Franco Fontana: tinte accese e geometrie fluide
Franco Fontana. Full color a Palazzo Incontro a Roma
Dosare luce, colore e prospettiva, prevederne e assecondarne gli effetti e le commistioni, sono solo alcune delle sfide cui spesso sono chiamati a rispondere gli artisti. Questa capacità di lavorare con gli ingredienti basilari del linguaggio espressivo è ciò che permette alle fotografie di Franco Fontana di imporsi sorprendentemente allo sguardo. Al maestro emiliano, nato a Modena nel 1933, è dedicata la mostra Franco Fontana. Full color (a cura di Denis Curti), ospitata nelle sale di Palazzo Incontro a Roma.
“La macchina fotografica è come la penna stilografica per uno scrittore, solo uno strumento. Quello che conta è quello che sai scrivere”. Con queste parole Fontana sottolinea il lavoro del fotografo, una necessità di parlare per immagini, puntando l’obbiettivo sul reale (“in fotografia l’astratto non esiste”, afferma) per giungere poi a sciogliere i legami col visibile e soffermarsi su quelle porzioni di mondo che possono colpire l’immaginazione, oltre la loro concretezza e funzionalità apparente.

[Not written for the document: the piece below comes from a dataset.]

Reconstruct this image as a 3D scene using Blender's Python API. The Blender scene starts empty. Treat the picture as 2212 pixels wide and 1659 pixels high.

Per fare ciò Fontana decide già nei primi scatti degli anni ’60 di optare per il colore. Un binario che, se da un lato lo pone al di fuori delle contemporanee scelte di molti colleghi, gli consente però di costruire un vocabolario visivo inconfondibile.
L’ampia retrospettiva (130 fotografie) si apre con la potenza espressiva e il sublime incrocio di geometrie apparenti dei suoi Paesaggi. Che si tratti delle coste (Baia delle Zagare, 1970) e dei campi coltivati del sud Italia o di quelli delle pianure statunitensi (Texas, 1979), le tinte squillanti restituiscono la mutevolezza della natura in una giustapposizione di porzioni fluide, appiattite dallo scatto in un dialogo di geometrie mobili.
Ma lo stesso interesse formale si ritrova negli scatti urbani delle metropoli americane, porzioni di città in cui i corpi dei passanti sono piccole comparse che abitano uno spazio più ampio, oppure entrano in scena solo per mezzo di lunghe ombre, secondo una ricercata ambiguità (quella “presenza-assenza” che dà il titolo alla serie). Se con le Piscine è il corpo femminile o maschile a interagire con la luce, deformandosi immerso nell’acqua, la città ritorna invece negli Asfalti, ciclo di immagini (iniziato alla metà degli anni ’90) in cui la macchina ruota ora verso il basso a catturare le forme guizzanti o geometriche, a loro insaputa attraenti, della segnaletica stradale (Londra, 1998).
Su tutto ciò, come detto, si impone una pulsione cromatica avvolgente, elemento unificante e vero filtro insieme espressivo ed emotivo con cui Franco Fontana, con spiccata sensibilità pittorica, si rivolge allo spazio esterno riscoprendone quel fascino sepolto che si innesca qui per mezzo di imprevedibili accostamenti.